Quando começou a fincar os pés nos Estados Unidos, a Igreja Universal trazia pastores alocados em outros países. Foi assim que Justino chegou a Nova York, vindo de Portugal. Hoje, a seita só importa os grandes líderes e forma pastores nas comunidades. São rapazes de poucos recursos, com baixa escolaridade. Curso de teologia, nem pensar. Após três meses de treinamento em cultos, ganham o título de pastor. Os brasileiros que desembarcam nos Estados Unidos para atuar como pastores chegam apenas com o visto de turista. Meses depois, recebem o visto de religioso, o mesmo concedido a padres católicos e rabinos. Eles têm moradia paga, piso salarial de 2.400 dólares, aulas de espanhol e inglês e comissão de 5% sobre a quantia arrecadada mensalmente pela igreja sob sua responsabilidade. Ascensão e prestígio dependem do lucro que conseguem obter.

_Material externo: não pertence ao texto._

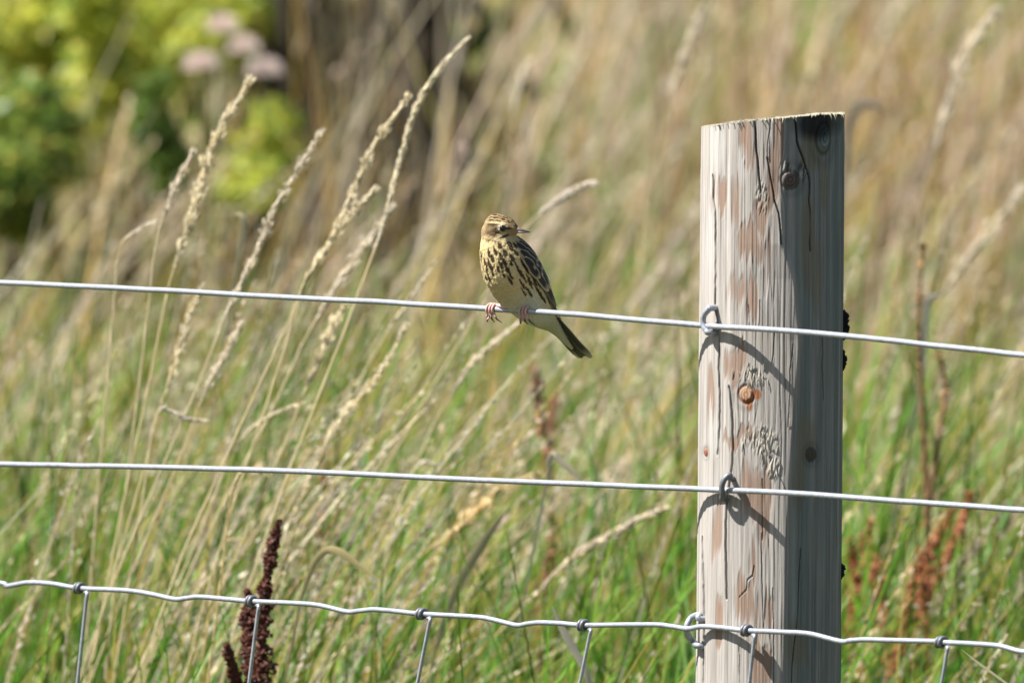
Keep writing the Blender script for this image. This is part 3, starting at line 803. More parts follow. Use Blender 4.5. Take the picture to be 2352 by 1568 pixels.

"Todos os tipos de igreja devem ser tratados com igualdade pelo Estado", explica o australiano Peter Danchin, professor de direitos humanos da Universidade de Colúmbia, em Manhattan, sobre a polêmica levantada com base nas reportagens do New York Post. Para o jornal, a Igreja Universal ilude seus freqüentadores, aproveitando sua boa-fé para arrecadar doações. Nos EUA, as autoridades só agem contra uma igreja se houver comprovação de que ela violou as leis do país – e aceitar contribuição financeira dos fiéis não agride lei alguma. Quando isso acontece, no entanto, a punição é pesada. Em 1989, Jim Bakker, pastor do canal de TV Praise The Lord, foi condenado a 45 anos de prisão – dos quais cumpriu apenas cinco – por fraudar fiéis em milhões de dólares e cometer adultério. Teve um caso com a secretária, a quem pagou 250.000 dólares para ficar calada.